* start DATA EXTRACT *
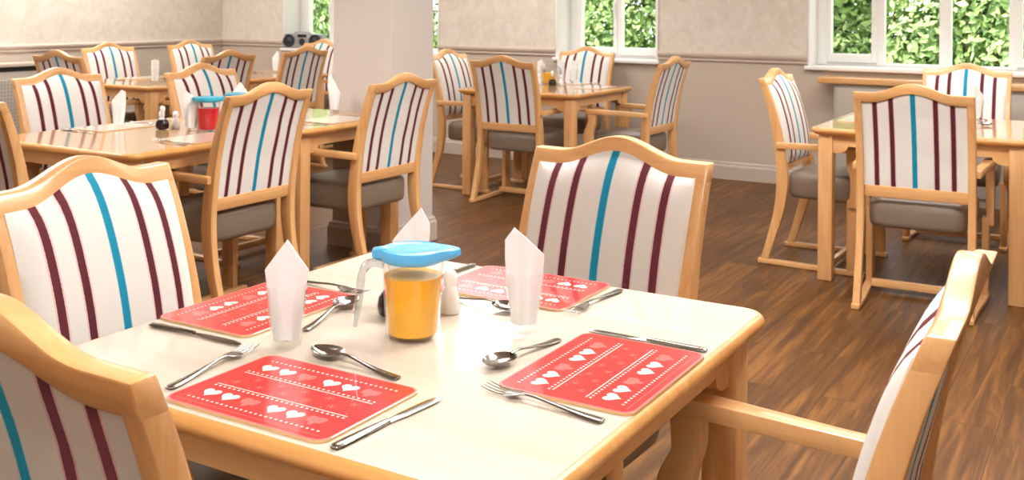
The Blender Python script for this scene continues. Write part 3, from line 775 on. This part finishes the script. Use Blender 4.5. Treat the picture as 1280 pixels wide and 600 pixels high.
# ------------------------------------------------------------------ garden beyond the windows
GRASS = simple('lawn', lin(132, 160, 84), .9, noise=.25, nscale=6)
S(obj('trim_6', box(bmesh.new(), -30, 20, YO, 40, -.25, -.12), GRASS)); bpy.data.objects['trim_6'].name = 'ground'
LEAF = [simple('leaf_light', lin(192, 214, 150), .7, noise=.12, nscale=3), simple('leaf_mid', lin(150, 182, 112), .7, noise=.2, nscale=3), simple('leaf_dark', lin(96, 126, 74), .7, noise=.25, nscale=3)]
BARK = simple('bark', lin(104, 72, 56), .9, noise=.3, nscale=12)
def shrub(x, y, h, r, label, seed, mix):
    rnd = random.Random(seed)
    t = thing('garden_shrub', label, 'shrub', (x, y, -.12), 0, 'shrubs outside the windows')
    bm = bmesh.new()
    blobs = [(rnd.uniform(-r, r)*.7, rnd.uniform(-r, r)*.5, rnd.uniform(.25, .85)*h, rnd.uniform(.30, .55)*r) for _ in range(20)]
    for k in range(9500):
        bx, by, bz, br = rnd.choice(blobs)
        d = Vector((rnd.gauss(0, 1), rnd.gauss(0, 1), rnd.gauss(0, 1))).normalized()*br*rnd.uniform(.7, 1.08)
        p = Vector((bx, by, bz))+d
        if p.z < .03: continue
        nrm = (d.normalized()+Vector((rnd.uniform(-.7, .7), rnd.uniform(-.7, .7), rnd.uniform(-.2, .9)))).normalized()
        a = nrm.orthogonal().normalized(); a.rotate(Matrix.Rotation(rnd.uniform(0, 6.28), 3, nrm)); b = nrm.cross(a)
        L = rnd.uniform(.028, .065); w = L*.5
        vs = [bm.verts.new(p+q) for q in (-a*L, b*w-a*L*.1+nrm*.006, a*L, -b*w-a*L*.1+nrm*.006)]
        f = bm.faces.new(vs); f.material_index = rnd.choices((0, 1, 2), mix)[0]
    obj('foliage', bm, LEAF, t)
    bm = bmesh.new()
    for k in range(7):
        a = rnd.uniform(0, 6.28); e = Vector((math.cos(a)*r*.55, math.sin(a)*r*.4, h*rnd.uniform(.6, .85))); rows = []
        for q in range(6):
            f = q/5; c = Vector((e.x*f**1.5+.05*math.cos(a), e.y*f**1.5+.05*math.sin(a), e.z*f)); rr = .028*(1-.75*f)
            rows.append([(c.x+rr*math.cos(PI*m/3), c.y+rr*math.sin(PI*m/3), c.z) for m in range(6)])
        loft(bm, rows)
    obj('stems', bm, BARK, t, True)
SH = [(-11.3, 11.6, 2.6, 1.1, 'loose pale green shrub seen through the far left window beside the pillar'),
      (-9.3, 11.2, 2.7, 1.15, 'tall shrub seen in the narrow strip of window right of the pillar'),
      (-7.6, 11.8, 2.8, 1.2, 'leafy shrub behind the left edge of the middle window'),
      (-6.0, 11.0, 2.7, 1.1, 'bright shrub filling the left pane of the middle window'),
      (-4.6, 11.4, 2.7, 1.1, 'bright shrub filling the right pane of the middle window'),
      (-3.3, 10.8, 2.6, 1.0, 'light green shrub in the first pane of the right window'),
      (-2.2, 11.1, 2.7, 1.0, 'green shrub with dark gaps in the second pane of the right window'),
      (-1.1, 10.8, 2.3, .9, 'low shrub in the third pane of the right window'),
      (.1, 11.4, 2.6, 1.1, 'shrub at the right end of the right window')]
for i, (x, y, h, r, l) in enumerate(SH): shrub(x, y, h, r, l, 30+i, [(6, 4, 1), (4, 5, 2), (5, 4, 1.5)][i % 3])

# ------------------------------------------------------------------ lights
def bounce_fill(x, y, watts, label):
    """an unseen fill bowl added to bounce light off the ceiling like a flash"""
    t = thing('added_bounce_bowl', label, 'fill_lamp', (x, y, ZC-.001), 0, 'added bounce fill bowls')
    bm = bmesh.new(); lathe(bm, [(.02, -.50), (.13, -.485), (.20, -.44), (.225, -.40), (.215, -.40), (.19, -.435), (.12, -.475), (.001, -.485)], 32); obj('bowl', bm, WHITE, t, True)
    bm = bmesh.new(); lathe(bm, [(.006, -.49), (.006, -.02), (.05, -.015), (.05, 0)], 16, cap_top=True); obj('rod', bm, WHITE, t, True)
    l = bpy.data.lights.new('uplight', 'AREA'); l.shape = 'DISK'; l.size = .36; l.energy = watts; l.color = (1, .98, .955)
    o = bpy.data.objects.new('bounce_light', l); C.objects.link(o); o.parent = t; o.location = (0, 0, -.44); o.rotation_euler = (PI, 0, 0)
def ceiling_fill(x, y, watts, label, sx=1.15, sy=.55, rz=0):  # fill panel added on the unseen ceiling to brighten the room
    t = thing('ceiling_fill', label, 'ceiling fill', (x, y, ZC-.001), rz, 'added ceiling fill panels')
    bm = bmesh.new(); box(bm, -sx/2-.03, sx/2+.03, -sy/2-.03, sy/2+.03, -.035, 0, .004); obj('housing', bm, WHITE, t, True)
    bm = bmesh.new(); box(bm, -sx/2, sx/2, -sy/2, sy/2, -.042, -.0352, .002); obj('diffuser', bm, SALTW, t, True)
    l = bpy.data.lights.new('panel_fill', 'AREA'); l.shape = 'RECTANGLE'; l.size = sx; l.size_y = sy; l.energy = watts; l.color = (1, .98, .955)
    o = bpy.data.objects.new('fill_lamp', l); C.objects.link(o); o.parent = t; o.location = (0, 0, -.05)
bounce_fill(-.1, -.9, 440, 'added unseen uplighter bowl behind the camera position')
bounce_fill(-5.6, 1.6, 110, 'added unseen uplighter bowl over the left side of the room')
ceiling_fill(-.45, .25, 40, 'added ceiling fill panel above the camera position')
ceiling_fill(-.4, 3.0, 85, 'added ceiling fill panel above the open floor')
ceiling_fill(-2.0, 3.2, 60, 'added ceiling fill panel between the near table and the pillar')
ceiling_fill(-1.5, 5.6, 36, 'added ceiling fill panel between the pillar and the right hand table')
ceiling_fill(-.2, 6.1, 40, 'added ceiling fill panel before the right hand window')
ceiling_fill(-4.9, 2.6, 55, 'added ceiling fill panel above the table with cruets')
ceiling_fill(-4.4, 6.6, 38, 'added ceiling fill panel near the middle window')
ceiling_fill(-7.35, 6.2, 34, 'added ceiling fill panel near the far left room corner')
ceiling_fill(-7.2, 4.7, 60, 'added ceiling fill panel above the far left tables')

sun = bpy.data.lights.new('sun', 'SUN'); sun.energy = 9; sun.angle = .02; sun.color = (1, .96, .88)
so = bpy.data.objects.new('sun', sun); C.objects.link(so); so.rotation_euler = (math.radians(38), 0, math.radians(-25)); so.location = (0, -6, 9)
w = bpy.data.worlds.new('sky'); bpy.context.scene.world = w; w.use_nodes = True; nt = w.node_tree; nt.nodes.clear()
out = nt.nodes.new('ShaderNodeOutputWorld'); bg = nt.nodes.new('ShaderNodeBackground'); sky = nt.nodes.new('ShaderNodeTexSky')
sky.sky_type = 'HOSEK_WILKIE'; sky.turbidity = 4; sky.sun_direction = (.3, -.6, .75)
mx = nt.nodes.new('ShaderNodeMix'); mx.data_type = 'RGBA'; mx.inputs[0].default_value = .65; mx.inputs[7].default_value = (1, 1, 1, 1)
nt.links.new(sky.outputs[0], mx.inputs[6]); nt.links.new(mx.outputs[2], bg.inputs[0]); bg.inputs[1].default_value = 6.5; nt.links.new(bg.outputs[0], out.inputs[0])

# ------------------------------------------------------------------ camera
cam = bpy.data.cameras.new('camera'); co = bpy.data.objects.new('camera', cam); C.objects.link(co)
co.location = (0, 0, 1.31)
F = 1312.0; cam.sensor_fit = 'HORIZONTAL'; cam.sensor_width = 36; cam.lens = 36*F/1280
cam.shift_x = 0; cam.shift_y = -(300-9)/1280
yaw, roll = .535, .007
fwd = Vector((-math.sin(yaw), math.cos(yaw), 0)); right = Vector((math.cos(yaw), math.sin(yaw), 0)); up = Vector((0, 0, 1))
r2 = right*math.cos(roll)+up*math.sin(roll)
u2 = up*math.cos(roll)-right*math.sin(roll)
co.matrix_world = Matrix(((r2.x, u2.x, -fwd.x, 0), (r2.y, u2.y, -fwd.y, 0), (r2.z, u2.z, -fwd.z, 1.31), (0, 0, 0, 1)))
cam.clip_start = .02
cam.dof.use_dof = True; cam.dof.focus_distance = 1.95; cam.dof.aperture_fstop = 11
sc = bpy.context.scene; sc.camera = co
vs = sc.view_settings; vs.view_transform = 'Standard'; vs.look = 'None'; vs.gamma = 1; vs.use_curve_mapping = False; vs.exposure = -0.14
* end DATA EXTRACT *
> **REQUIREMENTS**: Find each line holding "scene". Copy it out.

> **ANSWER TO THIS TASK**:
The Blender Python script for this scene continues. Write part 3, from line 775 on. This part finishes the script. Use Blender 4.5. Treat the picture as 1280 pixels wide and 600 pixels high.
w = bpy.data.worlds.new('sky'); bpy.context.scene.world = w; w.use_nodes = True; nt = w.node_tree; nt.nodes.clear()
sc = bpy.context.scene; sc.camera = co